Our only alternative is the revolutionary pedagogy of action. We cannot reform our university; as it currently exists, the notion of a university is irredeemably integrated into capitalism and imperialism. The ideal of the university as a haven for radical ideas was always a mythology in America as long as pontification could occur on stolen land; but today we are further away than ever from that myth, as the university has brazenly adopted the characteristics of a purely career-oriented institution.

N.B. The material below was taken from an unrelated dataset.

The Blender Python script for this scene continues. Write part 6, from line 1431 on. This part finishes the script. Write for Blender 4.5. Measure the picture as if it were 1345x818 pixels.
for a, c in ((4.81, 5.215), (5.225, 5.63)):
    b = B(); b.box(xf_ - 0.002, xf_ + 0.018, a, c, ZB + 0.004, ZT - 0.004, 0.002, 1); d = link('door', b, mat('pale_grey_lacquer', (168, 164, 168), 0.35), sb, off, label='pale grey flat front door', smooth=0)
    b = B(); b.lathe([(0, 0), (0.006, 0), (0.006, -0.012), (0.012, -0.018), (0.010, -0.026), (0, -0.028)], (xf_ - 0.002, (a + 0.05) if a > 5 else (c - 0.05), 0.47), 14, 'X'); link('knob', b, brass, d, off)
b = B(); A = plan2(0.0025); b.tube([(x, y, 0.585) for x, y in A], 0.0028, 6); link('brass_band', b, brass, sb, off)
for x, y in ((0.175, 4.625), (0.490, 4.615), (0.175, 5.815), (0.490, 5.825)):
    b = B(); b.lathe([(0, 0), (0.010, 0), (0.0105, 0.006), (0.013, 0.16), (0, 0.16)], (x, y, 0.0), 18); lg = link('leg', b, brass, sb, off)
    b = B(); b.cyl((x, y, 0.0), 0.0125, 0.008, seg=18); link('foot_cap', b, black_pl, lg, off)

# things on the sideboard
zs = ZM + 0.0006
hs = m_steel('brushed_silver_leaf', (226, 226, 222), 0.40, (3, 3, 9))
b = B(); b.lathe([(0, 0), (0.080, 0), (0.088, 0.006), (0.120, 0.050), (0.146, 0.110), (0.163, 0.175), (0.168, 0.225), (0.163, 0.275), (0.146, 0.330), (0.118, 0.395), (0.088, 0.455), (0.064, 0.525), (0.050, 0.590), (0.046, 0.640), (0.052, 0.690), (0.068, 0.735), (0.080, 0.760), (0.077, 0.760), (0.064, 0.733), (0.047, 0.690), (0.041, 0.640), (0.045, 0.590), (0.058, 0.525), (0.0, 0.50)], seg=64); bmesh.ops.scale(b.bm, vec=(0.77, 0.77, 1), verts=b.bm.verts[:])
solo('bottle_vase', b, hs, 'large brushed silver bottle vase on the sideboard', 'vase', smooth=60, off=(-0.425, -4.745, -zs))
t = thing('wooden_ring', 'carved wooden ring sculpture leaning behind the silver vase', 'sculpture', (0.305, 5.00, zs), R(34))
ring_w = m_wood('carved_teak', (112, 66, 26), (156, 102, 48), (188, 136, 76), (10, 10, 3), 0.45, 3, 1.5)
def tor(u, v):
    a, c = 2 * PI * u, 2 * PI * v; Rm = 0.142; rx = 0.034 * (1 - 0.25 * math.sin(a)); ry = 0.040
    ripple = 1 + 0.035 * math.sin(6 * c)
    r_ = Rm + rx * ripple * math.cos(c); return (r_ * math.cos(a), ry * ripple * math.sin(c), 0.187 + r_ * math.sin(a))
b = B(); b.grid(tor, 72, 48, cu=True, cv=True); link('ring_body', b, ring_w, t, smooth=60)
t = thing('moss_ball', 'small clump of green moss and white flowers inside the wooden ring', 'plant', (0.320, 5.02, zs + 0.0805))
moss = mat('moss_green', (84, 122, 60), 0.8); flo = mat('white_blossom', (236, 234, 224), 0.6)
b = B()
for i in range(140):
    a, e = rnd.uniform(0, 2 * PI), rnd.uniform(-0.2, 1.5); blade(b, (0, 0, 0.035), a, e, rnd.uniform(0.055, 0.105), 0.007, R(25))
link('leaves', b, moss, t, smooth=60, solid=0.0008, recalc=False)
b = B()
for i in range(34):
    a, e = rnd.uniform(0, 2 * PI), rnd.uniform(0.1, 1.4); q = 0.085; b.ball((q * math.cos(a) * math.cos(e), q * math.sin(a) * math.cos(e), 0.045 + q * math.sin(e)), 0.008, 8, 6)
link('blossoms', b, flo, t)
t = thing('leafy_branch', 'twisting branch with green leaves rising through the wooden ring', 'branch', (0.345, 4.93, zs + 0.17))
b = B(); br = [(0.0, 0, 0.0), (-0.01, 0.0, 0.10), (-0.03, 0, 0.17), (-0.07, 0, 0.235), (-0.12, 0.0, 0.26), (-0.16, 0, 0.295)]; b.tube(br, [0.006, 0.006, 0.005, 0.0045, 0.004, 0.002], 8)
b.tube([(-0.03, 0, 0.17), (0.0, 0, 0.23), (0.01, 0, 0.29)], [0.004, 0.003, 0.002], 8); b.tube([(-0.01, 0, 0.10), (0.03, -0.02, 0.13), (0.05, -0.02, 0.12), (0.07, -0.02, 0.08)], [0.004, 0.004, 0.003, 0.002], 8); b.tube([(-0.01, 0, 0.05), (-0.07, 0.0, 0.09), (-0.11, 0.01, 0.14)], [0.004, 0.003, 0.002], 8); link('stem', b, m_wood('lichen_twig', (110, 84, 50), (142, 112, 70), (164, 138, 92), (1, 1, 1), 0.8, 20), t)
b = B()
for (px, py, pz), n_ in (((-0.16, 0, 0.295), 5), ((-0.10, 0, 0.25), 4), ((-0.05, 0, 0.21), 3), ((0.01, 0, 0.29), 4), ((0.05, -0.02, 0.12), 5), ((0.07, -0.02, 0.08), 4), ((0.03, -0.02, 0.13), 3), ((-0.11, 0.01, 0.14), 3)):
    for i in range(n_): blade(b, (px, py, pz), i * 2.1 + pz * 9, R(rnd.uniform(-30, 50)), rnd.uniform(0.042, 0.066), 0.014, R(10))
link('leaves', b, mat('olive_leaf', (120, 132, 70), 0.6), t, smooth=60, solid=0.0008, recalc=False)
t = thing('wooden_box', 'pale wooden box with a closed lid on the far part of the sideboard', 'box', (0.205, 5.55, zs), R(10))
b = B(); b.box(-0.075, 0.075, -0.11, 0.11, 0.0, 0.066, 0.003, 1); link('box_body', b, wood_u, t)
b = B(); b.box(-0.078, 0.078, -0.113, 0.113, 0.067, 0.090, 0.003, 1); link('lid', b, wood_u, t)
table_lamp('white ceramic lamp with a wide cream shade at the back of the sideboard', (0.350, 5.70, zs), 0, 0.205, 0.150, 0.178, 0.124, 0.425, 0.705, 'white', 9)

Whatever revolutionary education we wish to gain here has had to be independent, with the few radical professors who ask us to question our surroundings, and they are few and far between. The vast majority of educators wish only to reproduce an intractable hierarchy in every aspect of their teaching. That is their pedagogy; ours must be one of our own choosing, one committed to the abolition of the method of education premised on mystification, alienation, and exploitation. We are students now under a pedagogy of oppression, and at the end of our four years as students we abandon all learning and concretize our worldview into the rigid discipline of oppression as we emerge on the other end of the conveyor belt. But should any of us, as we must, embrace the pedagogy of liberation, we remain students under its teaching, committed to its exigencies, for our entire lives.